§ Exercise
Beneath this task is a listing; retype all of it exactly.

§ Collected data
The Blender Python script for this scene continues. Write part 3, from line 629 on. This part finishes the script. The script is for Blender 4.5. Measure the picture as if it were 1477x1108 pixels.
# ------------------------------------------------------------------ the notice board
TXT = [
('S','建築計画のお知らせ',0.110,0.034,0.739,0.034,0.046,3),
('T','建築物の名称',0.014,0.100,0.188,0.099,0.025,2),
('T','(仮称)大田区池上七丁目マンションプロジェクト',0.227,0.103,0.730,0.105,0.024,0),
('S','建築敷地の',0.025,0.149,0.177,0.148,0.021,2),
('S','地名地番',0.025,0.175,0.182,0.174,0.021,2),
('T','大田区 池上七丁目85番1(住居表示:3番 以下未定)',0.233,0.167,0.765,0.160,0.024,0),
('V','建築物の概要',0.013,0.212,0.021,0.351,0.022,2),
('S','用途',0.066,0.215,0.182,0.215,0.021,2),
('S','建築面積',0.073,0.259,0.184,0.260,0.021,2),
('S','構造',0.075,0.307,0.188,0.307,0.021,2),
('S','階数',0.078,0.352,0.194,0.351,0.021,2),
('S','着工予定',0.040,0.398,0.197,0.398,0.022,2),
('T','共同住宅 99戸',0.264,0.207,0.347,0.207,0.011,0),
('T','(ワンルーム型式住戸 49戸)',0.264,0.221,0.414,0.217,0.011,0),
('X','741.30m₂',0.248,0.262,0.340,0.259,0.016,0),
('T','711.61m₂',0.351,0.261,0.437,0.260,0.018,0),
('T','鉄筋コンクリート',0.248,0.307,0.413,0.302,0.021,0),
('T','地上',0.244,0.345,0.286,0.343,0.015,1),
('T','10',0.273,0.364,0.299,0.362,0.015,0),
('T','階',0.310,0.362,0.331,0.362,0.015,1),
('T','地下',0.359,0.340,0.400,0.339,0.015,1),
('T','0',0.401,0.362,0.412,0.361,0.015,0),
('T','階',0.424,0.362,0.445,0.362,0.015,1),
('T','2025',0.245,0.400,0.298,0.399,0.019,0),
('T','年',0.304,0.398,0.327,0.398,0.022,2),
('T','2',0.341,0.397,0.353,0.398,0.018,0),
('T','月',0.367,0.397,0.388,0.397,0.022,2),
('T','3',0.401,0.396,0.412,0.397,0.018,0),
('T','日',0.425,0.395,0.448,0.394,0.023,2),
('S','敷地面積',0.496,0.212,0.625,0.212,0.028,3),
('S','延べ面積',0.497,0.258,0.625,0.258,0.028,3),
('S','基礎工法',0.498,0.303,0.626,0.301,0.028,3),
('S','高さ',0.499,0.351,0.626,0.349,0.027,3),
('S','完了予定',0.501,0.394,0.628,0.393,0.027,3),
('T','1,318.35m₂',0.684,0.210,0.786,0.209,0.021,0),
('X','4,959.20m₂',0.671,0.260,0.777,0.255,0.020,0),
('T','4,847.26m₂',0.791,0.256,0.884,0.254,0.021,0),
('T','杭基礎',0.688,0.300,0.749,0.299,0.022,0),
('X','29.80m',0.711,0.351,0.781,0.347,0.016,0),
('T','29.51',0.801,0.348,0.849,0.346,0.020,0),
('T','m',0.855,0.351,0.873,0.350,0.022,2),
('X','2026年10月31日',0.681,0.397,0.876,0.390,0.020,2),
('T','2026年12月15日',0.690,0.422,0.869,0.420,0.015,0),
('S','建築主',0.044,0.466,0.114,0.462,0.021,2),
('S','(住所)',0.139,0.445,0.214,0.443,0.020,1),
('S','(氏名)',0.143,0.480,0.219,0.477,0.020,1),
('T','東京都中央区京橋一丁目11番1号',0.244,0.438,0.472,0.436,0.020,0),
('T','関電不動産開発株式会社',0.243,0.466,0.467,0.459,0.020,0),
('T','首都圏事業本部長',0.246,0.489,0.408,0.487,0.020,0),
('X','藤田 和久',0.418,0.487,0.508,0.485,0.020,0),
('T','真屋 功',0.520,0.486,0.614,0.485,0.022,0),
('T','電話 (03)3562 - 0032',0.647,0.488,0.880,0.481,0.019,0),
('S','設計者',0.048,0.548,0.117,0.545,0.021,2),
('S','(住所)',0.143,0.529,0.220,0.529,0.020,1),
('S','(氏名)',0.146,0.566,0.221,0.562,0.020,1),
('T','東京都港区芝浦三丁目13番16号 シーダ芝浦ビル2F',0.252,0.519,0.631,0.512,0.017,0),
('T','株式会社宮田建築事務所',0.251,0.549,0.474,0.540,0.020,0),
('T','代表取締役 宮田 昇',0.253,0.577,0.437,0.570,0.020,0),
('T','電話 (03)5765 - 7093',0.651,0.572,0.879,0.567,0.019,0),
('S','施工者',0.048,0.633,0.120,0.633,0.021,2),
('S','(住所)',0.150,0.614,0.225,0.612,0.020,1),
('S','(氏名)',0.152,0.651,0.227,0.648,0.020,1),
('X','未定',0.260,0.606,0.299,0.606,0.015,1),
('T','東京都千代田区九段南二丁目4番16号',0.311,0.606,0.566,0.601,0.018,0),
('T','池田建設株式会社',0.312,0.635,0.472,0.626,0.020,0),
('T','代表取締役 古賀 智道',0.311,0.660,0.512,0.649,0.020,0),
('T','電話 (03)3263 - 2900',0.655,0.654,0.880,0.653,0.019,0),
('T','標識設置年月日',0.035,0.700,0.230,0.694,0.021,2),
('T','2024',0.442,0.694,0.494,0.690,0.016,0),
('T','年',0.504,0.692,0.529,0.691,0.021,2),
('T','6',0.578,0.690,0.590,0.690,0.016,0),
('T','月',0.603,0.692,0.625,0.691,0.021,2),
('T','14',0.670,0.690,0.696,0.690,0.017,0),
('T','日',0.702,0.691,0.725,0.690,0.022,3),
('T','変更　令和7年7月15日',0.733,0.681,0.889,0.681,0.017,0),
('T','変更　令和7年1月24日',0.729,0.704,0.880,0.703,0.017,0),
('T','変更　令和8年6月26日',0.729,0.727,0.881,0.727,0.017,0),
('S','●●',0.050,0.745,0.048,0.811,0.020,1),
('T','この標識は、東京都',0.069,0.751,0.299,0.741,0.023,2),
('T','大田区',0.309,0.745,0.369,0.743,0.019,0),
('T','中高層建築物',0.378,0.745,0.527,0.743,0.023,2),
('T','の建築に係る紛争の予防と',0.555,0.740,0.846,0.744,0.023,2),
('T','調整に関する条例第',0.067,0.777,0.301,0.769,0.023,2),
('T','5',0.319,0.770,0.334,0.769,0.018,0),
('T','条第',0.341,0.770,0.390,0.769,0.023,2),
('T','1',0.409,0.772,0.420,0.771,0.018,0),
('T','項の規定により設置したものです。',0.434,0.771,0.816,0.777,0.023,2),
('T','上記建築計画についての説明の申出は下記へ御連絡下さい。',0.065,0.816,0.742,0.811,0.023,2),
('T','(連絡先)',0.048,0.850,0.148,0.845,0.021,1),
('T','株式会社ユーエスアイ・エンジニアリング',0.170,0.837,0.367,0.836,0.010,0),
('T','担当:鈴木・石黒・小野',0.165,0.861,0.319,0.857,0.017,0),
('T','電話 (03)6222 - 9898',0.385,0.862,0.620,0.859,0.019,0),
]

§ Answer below
The Blender Python script for this scene continues. Write part 3, from line 629 on. This part finishes the script. The script is for Blender 4.5. Measure the picture as if it were 1477x1108 pixels.
# ------------------------------------------------------------------ the notice board
TXT = [
('S','建築計画のお知らせ',0.110,0.034,0.739,0.034,0.046,3),
('T','建築物の名称',0.014,0.100,0.188,0.099,0.025,2),
('T','(仮称)大田区池上七丁目マンションプロジェクト',0.227,0.103,0.730,0.105,0.024,0),
('S','建築敷地の',0.025,0.149,0.177,0.148,0.021,2),
('S','地名地番',0.025,0.175,0.182,0.174,0.021,2),
('T','大田区 池上七丁目85番1(住居表示:3番 以下未定)',0.233,0.167,0.765,0.160,0.024,0),
('V','建築物の概要',0.013,0.212,0.021,0.351,0.022,2),
('S','用途',0.066,0.215,0.182,0.215,0.021,2),
('S','建築面積',0.073,0.259,0.184,0.260,0.021,2),
('S','構造',0.075,0.307,0.188,0.307,0.021,2),
('S','階数',0.078,0.352,0.194,0.351,0.021,2),
('S','着工予定',0.040,0.398,0.197,0.398,0.022,2),
('T','共同住宅 99戸',0.264,0.207,0.347,0.207,0.011,0),
('T','(ワンルーム型式住戸 49戸)',0.264,0.221,0.414,0.217,0.011,0),
('X','741.30m₂',0.248,0.262,0.340,0.259,0.016,0),
('T','711.61m₂',0.351,0.261,0.437,0.260,0.018,0),
('T','鉄筋コンクリート',0.248,0.307,0.413,0.302,0.021,0),
('T','地上',0.244,0.345,0.286,0.343,0.015,1),
('T','10',0.273,0.364,0.299,0.362,0.015,0),
('T','階',0.310,0.362,0.331,0.362,0.015,1),
('T','地下',0.359,0.340,0.400,0.339,0.015,1),
('T','0',0.401,0.362,0.412,0.361,0.015,0),
('T','階',0.424,0.362,0.445,0.362,0.015,1),
('T','2025',0.245,0.400,0.298,0.399,0.019,0),
('T','年',0.304,0.398,0.327,0.398,0.022,2),
('T','2',0.341,0.397,0.353,0.398,0.018,0),
('T','月',0.367,0.397,0.388,0.397,0.022,2),
('T','3',0.401,0.396,0.412,0.397,0.018,0),
('T','日',0.425,0.395,0.448,0.394,0.023,2),
('S','敷地面積',0.496,0.212,0.625,0.212,0.028,3),
('S','延べ面積',0.497,0.258,0.625,0.258,0.028,3),
('S','基礎工法',0.498,0.303,0.626,0.301,0.028,3),
('S','高さ',0.499,0.351,0.626,0.349,0.027,3),
('S','完了予定',0.501,0.394,0.628,0.393,0.027,3),
('T','1,318.35m₂',0.684,0.210,0.786,0.209,0.021,0),
('X','4,959.20m₂',0.671,0.260,0.777,0.255,0.020,0),
('T','4,847.26m₂',0.791,0.256,0.884,0.254,0.021,0),
('T','杭基礎',0.688,0.300,0.749,0.299,0.022,0),
('X','29.80m',0.711,0.351,0.781,0.347,0.016,0),
('T','29.51',0.801,0.348,0.849,0.346,0.020,0),
('T','m',0.855,0.351,0.873,0.350,0.022,2),
('X','2026年10月31日',0.681,0.397,0.876,0.390,0.020,2),
('T','2026年12月15日',0.690,0.422,0.869,0.420,0.015,0),
('S','建築主',0.044,0.466,0.114,0.462,0.021,2),
('S','(住所)',0.139,0.445,0.214,0.443,0.020,1),
('S','(氏名)',0.143,0.480,0.219,0.477,0.020,1),
('T','東京都中央区京橋一丁目11番1号',0.244,0.438,0.472,0.436,0.020,0),
('T','関電不動産開発株式会社',0.243,0.466,0.467,0.459,0.020,0),
('T','首都圏事業本部長',0.246,0.489,0.408,0.487,0.020,0),
('X','藤田 和久',0.418,0.487,0.508,0.485,0.020,0),
('T','真屋 功',0.520,0.486,0.614,0.485,0.022,0),
('T','電話 (03)3562 - 0032',0.647,0.488,0.880,0.481,0.019,0),
('S','設計者',0.048,0.548,0.117,0.545,0.021,2),
('S','(住所)',0.143,0.529,0.220,0.529,0.020,1),
('S','(氏名)',0.146,0.566,0.221,0.562,0.020,1),
('T','東京都港区芝浦三丁目13番16号 シーダ芝浦ビル2F',0.252,0.519,0.631,0.512,0.017,0),
('T','株式会社宮田建築事務所',0.251,0.549,0.474,0.540,0.020,0),
('T','代表取締役 宮田 昇',0.253,0.577,0.437,0.570,0.020,0),
('T','電話 (03)5765 - 7093',0.651,0.572,0.879,0.567,0.019,0),
('S','施工者',0.048,0.633,0.120,0.633,0.021,2),
('S','(住所)',0.150,0.614,0.225,0.612,0.020,1),
('S','(氏名)',0.152,0.651,0.227,0.648,0.020,1),
('X','未定',0.260,0.606,0.299,0.606,0.015,1),
('T','東京都千代田区九段南二丁目4番16号',0.311,0.606,0.566,0.601,0.018,0),
('T','池田建設株式会社',0.312,0.635,0.472,0.626,0.020,0),
('T','代表取締役 古賀 智道',0.311,0.660,0.512,0.649,0.020,0),
('T','電話 (03)3263 - 2900',0.655,0.654,0.880,0.653,0.019,0),
('T','標識設置年月日',0.035,0.700,0.230,0.694,0.021,2),
('T','2024',0.442,0.694,0.494,0.690,0.016,0),
('T','年',0.504,0.692,0.529,0.691,0.021,2),
('T','6',0.578,0.690,0.590,0.690,0.016,0),
('T','月',0.603,0.692,0.625,0.691,0.021,2),
('T','14',0.670,0.690,0.696,0.690,0.017,0),
('T','日',0.702,0.691,0.725,0.690,0.022,3),
('T','変更　令和7年7月15日',0.733,0.681,0.889,0.681,0.017,0),
('T','変更　令和7年1月24日',0.729,0.704,0.880,0.703,0.017,0),
('T','変更　令和8年6月26日',0.729,0.727,0.881,0.727,0.017,0),
('S','●●',0.050,0.745,0.048,0.811,0.020,1),
('T','この標識は、東京都',0.069,0.751,0.299,0.741,0.023,2),
('T','大田区',0.309,0.745,0.369,0.743,0.019,0),
('T','中高層建築物',0.378,0.745,0.527,0.743,0.023,2),
('T','の建築に係る紛争の予防と',0.555,0.740,0.846,0.744,0.023,2),
('T','調整に関する条例第',0.067,0.777,0.301,0.769,0.023,2),
('T','5',0.319,0.770,0.334,0.769,0.018,0),
('T','条第',0.341,0.770,0.390,0.769,0.023,2),
('T','1',0.409,0.772,0.420,0.771,0.018,0),
('T','項の規定により設置したものです。',0.434,0.771,0.816,0.777,0.023,2),
('T','上記建築計画についての説明の申出は下記へ御連絡下さい。',0.065,0.816,0.742,0.811,0.023,2),
('T','(連絡先)',0.048,0.850,0.148,0.845,0.021,1),
('T','株式会社ユーエスアイ・エンジニアリング',0.170,0.837,0.367,0.836,0.010,0),
('T','担当:鈴木・石黒・小野',0.165,0.861,0.319,0.857,0.017,0),
('T','電話 (03)6222 - 9898',0.385,0.862,0.620,0.859,0.019,0),
]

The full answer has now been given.